Monday, September 29, 2014

The sure wheels of Indian justice

The sure wheels of Indian justice
 Mint 29 Sep 14  Illustration: Jayachandran/Mint


The conviction of J. Jayalalithaa by a trial court is a legal landmark


It took 18 years for a trial court to convict J. Jayalalithaa—chief minister of Tamil Nadu—in a corruption case. This is a first for Indian law. The trial, based on evidence running into thousands of documents, would have been faster were it not for the dilatory tactics of her lawyers. Had the Supreme Court not outlawed a crucial section of the Representation of People’s (RP) Act 1951, Jayalalitha would have continued as chief minister, making a mockery of the law.
Jayalalithaa has been convicted for having assets more than her lawful income. The allegation that she personally held assets worth Rs.54 crore was proved. She has been fined almost double that amount. These illegal assets are in danger of being seized by the court. The period in which she accumulated this pelf was 1991-1996 when she was chief minister. The charge sheet in the case was filed in 1997 but the corruption charges were filed only in 2001. Another five years passed before the Central Bureau of Investigation (CBI) submitted all the documents.
Indian politicians have been tried for corruption for long. But the process has gathered steam since the trial and conviction of the late prime minister P.V. Narasimha Rao in a bribery case in 2000. He was later acquitted on appeal. In the years that followed, a large number of powerful regional leaders—fromLalu Prasad Yadav to Om Prakash Chautala, both former chief ministers—have been convicted and barred from active politics.
If one is to understand why it took so long for cleansing to begin in Indian politics, a longer view of what has been happening is necessary.
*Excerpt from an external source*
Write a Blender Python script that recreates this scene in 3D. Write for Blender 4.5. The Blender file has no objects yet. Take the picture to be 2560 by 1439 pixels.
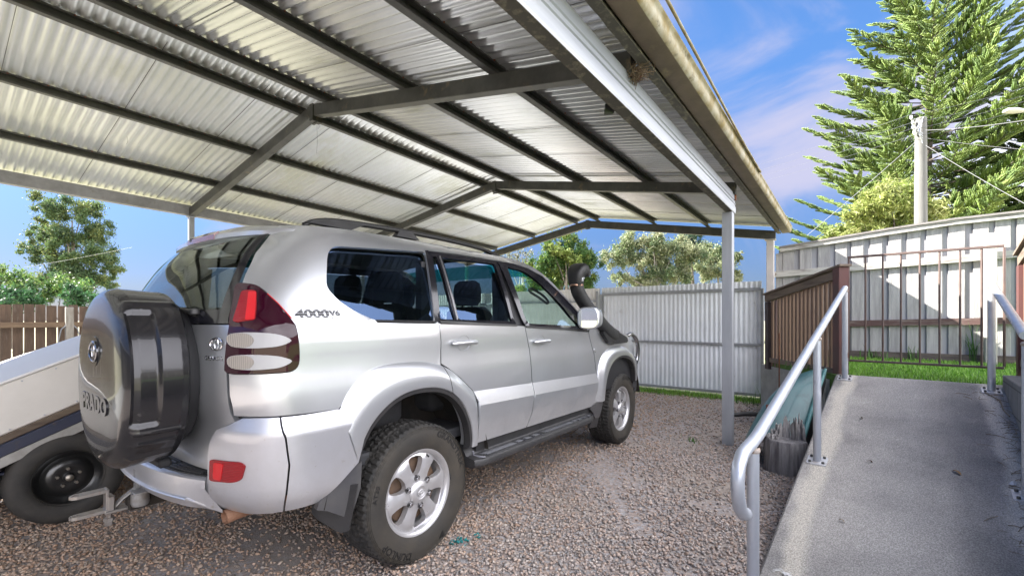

One can safely say that protections for corrupt politicians were built into the law almost from the start of the republic. Enacted in 1951, the Representation of the People (RP) Act allowed a 90-day window for convicted legislators to appeal. Once an appeal was lodged, the legislator was protected from disqualification until the appeals process was over. Because of the procedural complexities of Indian law, this could take even decades. The cost to public life was heavy. Any person who has even a shadow of doubt over his character should not be a representative, let alone hold public office. The original protection was thus abused to the hilt by later generations of Indian politicians who did not have the idealism and commitment to public life of the founders.
Since 1991, as the Indian economy liberalized and the government began a slow withdrawal from engaging in economic activities, a tandem process of reduction of discretionary powers and political privilege also began. The latter process is extremely slow and painful for ordinary citizens. The culture of political entitlement, which has totally taken over the culture of idealism in Indian politics, is still very strong. But in recent years, the apex court and public resistance have chipped it to an extent. In 2013, the Supreme Court held section 8(4) of the RP Act, the original protection for convicted lawmakers, to be unlawful. Within no time, the Union Cabinet, under one of the most corrupt governments India has known, decided to amend the law and restore the protections. It had to back away due to the public outcry that followed.
Cleaning Indian politics of corrupt politicians will take a lot more than a couple of laws and court judgments. The procedural aspects of the law are so cumbersome that unless they are drastically simplified at the trial stage, the deterrent effect of the apex court’s fine judgements will be weak. For example, the other side of the equation—investigation and prosecution—continues to remain in the hands of politicians. It is largely in those cases where the courts have taken over the investigating machinery in their hands that successful convictions have been seen. For the courts to take over the investigations totally in their hands can create problems that are yet to be seen. One way out could be to create a class of special investigating magistrates who have all the requisite powers and tools to chase the corrupt. A model to work on is the one to be found in a country that greatly resembles India in terms of corruption in its politics: Italy.